There are also two others that shipped in the period between Feb 11 and April 20th. One is A29623 which would be the 5th one shipped. There is one other and then the blonde A29656 mentioned in the first paragraph that has been the earliest known for some time. I’ve been compiling a FON database for nearly four years now and the more entries I make, the more confusing it gets. The overlaps at year end is just the beginning but that’s another post. So, were the first four ES-345 prototypes? Probably not since they shipped to dealers and they had no unusual notes on the ledger page. Were there prototypes before these first four shipped? Hard to know. It’s possible there were but none have surfaced.

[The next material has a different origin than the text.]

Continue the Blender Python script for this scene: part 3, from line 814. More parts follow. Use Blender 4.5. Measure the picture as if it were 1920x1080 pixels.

Just in case you aren’t confused enough, the first 345 was supposed to have gone to Hank Garland in 1958 but his is serial number A29915 which is a lot later — mid May 59. But, to add fuel to the controversy, I have A29914 in my database (the one right before Hank’s supposed prototype) and it was from the earliest numerical “first rack” (S8537) if you don’t include the recently discovered ones I’m writing about. So, how is that possible? The Garland family’s recollection and “paperwork” is a little slippery, so I wouldn’t put too much stock in their “certificate of authenticity”, signed, not by anyone at Gibson, but by Hank Garland and a Robert B. Garland.  No way to know anything for sure about this, so, let’s put that aside.

In any case, conventional wisdom is once again blown to bits. We have an earlier and probably the earliest run of 345’s there is. Two have surfaced-A29132 is a Bigsby with pearl dots and A29133 is a stop tail. Keep your eyes open for A29131-that’s supposed to be the first. Thanks to the nice folks at Gibson for their help.